Não se vislumbra, contudo, qualquer condescendência ou a autoridade de uma direcção unívoca em termos de interpretação. O seu olhar permanece intransigente, complexo, não deixando ao espectador outra alternativa que não ver e pensar. Na sala, onde se encontra o vídeo symbolize the way in wich ideology darkens the world, escutam-se pássaros e crianças, experiência que parece contrariar a solidão da mulher que se masturba; mas essa afigura-se, na opinião de Tabarra, talvez uma leitura precipitada: “Tentei trazer o espectador para um espaço de privacidade, de intimidade, de protecção que acabo por revelar como difícil ou mesmo impossível. A composição sonora vai-se tornando cada vez mais agressiva. É como se os pássaros aumentassem de número e as crianças que gritam, já não as ouvimos a falar, choram apenas”. Os sons familiares tornam-se irreconhecíveis, em vez de um refúgio, a instalação torna-se um espaço inóspito, quase infernal.  Ficamos ou fugimos?

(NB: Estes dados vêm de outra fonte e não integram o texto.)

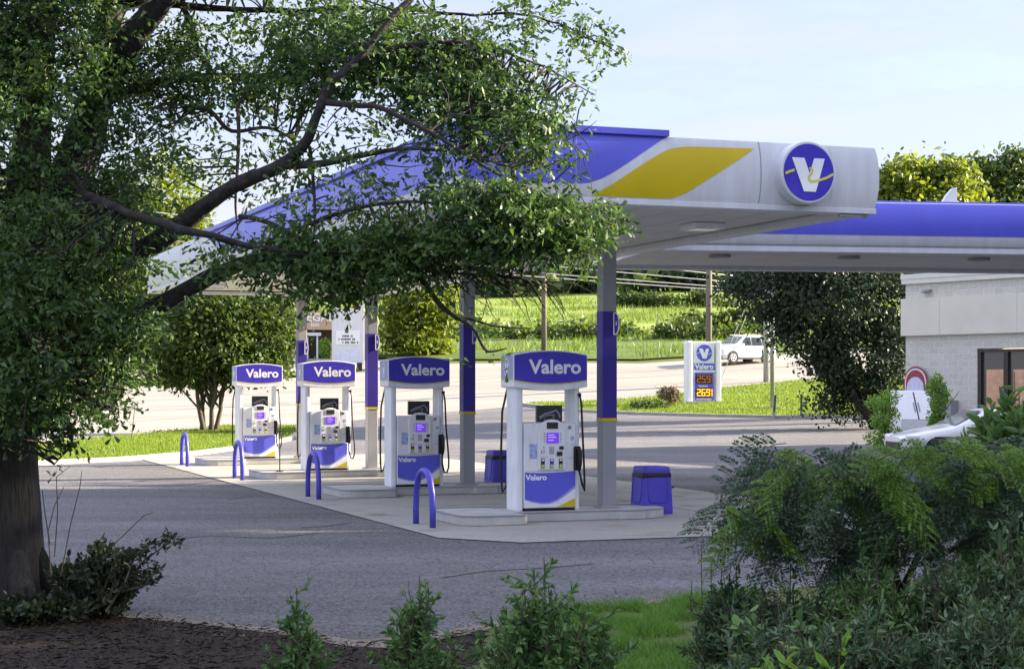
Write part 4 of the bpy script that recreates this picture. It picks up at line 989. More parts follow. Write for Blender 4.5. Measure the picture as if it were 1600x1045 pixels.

A simplicidade das imagens de João Tabarra é enganadora. As crianças que aparecem em dois filmes não remetem para qualquer inocência, mas confrontam-nos com a complexidade e riqueza da realidade, porventura algo que cinema ainda sabe conservar e mostrar. É nesse sentido que Nicole Brenez identifica um parentesco. “Julgo que esta exposição, embora assegurando a sua especificidade, pode ser filiada na tradição experimental daquilo que chamo um estudo visual. Uma forma de observar as imagens com os meios da própria imagem e na qual se incluem não apenas Godard, mas também Ken Jacobs, Ange Leccia, Birgit & Wilhelm Hein, Harun Farocki, Peter Tscherkassky, Tacita Dean, Dominique Gonzalez-Foerster, Thom Andersen, Jean-Gabriel Périot”.

Colocar Tabarra sob qualquer campo ou categoria exige cautela. As suas investigações da imagem, a relação que constrói e cultiva entre a realidade e a técnica, o seu incessante questionamento, como artista, das condições políticas da vida, o seu amor céptico pelo cinema, colocam-no num território que, não sendo fechado, não pode ser definido com certezas. Uma coisa permanece evidente: ele continua a cultivar o cinema como uma arte daquilo que aparece, ajudando-nos a combater a violência de abstracção. A sua obra, como o melhor cinema, opõe-se à simplificação radical das figuras, ao reconhecimento imediato, por meio dos clichés, ao excesso de arquétipos, ao mesmo tempo que, sublinha Nicole Brenez, “aponta à complexidade infinita dos fenómenos sem os resolver ou alcançar”.